On Jan 7, 2012 7:15 PM, "Andy Walls" <awalls at
md.metrocast.net> wrote:>
> Hi All,
>
> I have a system, that, ~80% of the time, fails to properly boot using
> pxelinux.0 as provided by RHEL 5.5 (syslinux 3.11, I think). The
> gripe, before the console messages stop, is a message that comes from
> the linux kernel complaining the compressed ram drive image is bad:
> "invalid compressed format (err=[small number])".
>
> I have two questions:
>
> 1. How should I go about debugging the problem to find the root cause of
> the initrd image corruption?
>
> I've examined the TFTP transfers with Wireshark; they appear OK.
> I have not tried a more modern pxelinux.0 yet.

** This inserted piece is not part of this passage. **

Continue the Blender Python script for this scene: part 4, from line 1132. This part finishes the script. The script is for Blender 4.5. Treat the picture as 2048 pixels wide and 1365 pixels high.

How big are the kernel/initrd individually? How much RAM does the system
have? What tftpd? Some tftpds don't handle rollover and will refuse to
transmit or truncate.
> 2. Can anyone provide a description or simple diagram of what regions of
> system memory PXELINUX uses?
>
> From the linker file, I know that .earlybss starts at 0x800 (or 0x1000),
> and a number of sections directly follow it.
> I also realize some allocated regions are system specific, depending on
> what the BIOS returns in its E820 map.
> I am, not surprisingly, interested in the regions where PXELINUX stores
> the kernel and initramdisk images after TFTP-ing them over.
PXELINUX itself stays in the first 1 MiB. With regards to e820, I know the
current version does pay attention to these regions to fail loading.
linux.c32 will also take these into account to be more intelligent. I
believe in at least some scenarios, kernel/initrd start at 1 MiB. However,
3.11 is old enough I can't speak for its internals.
Any chance you could use meminfo.c32 (not in 3.11), screenshot or
transcibed?
I'd also advise boot testing with a more current version.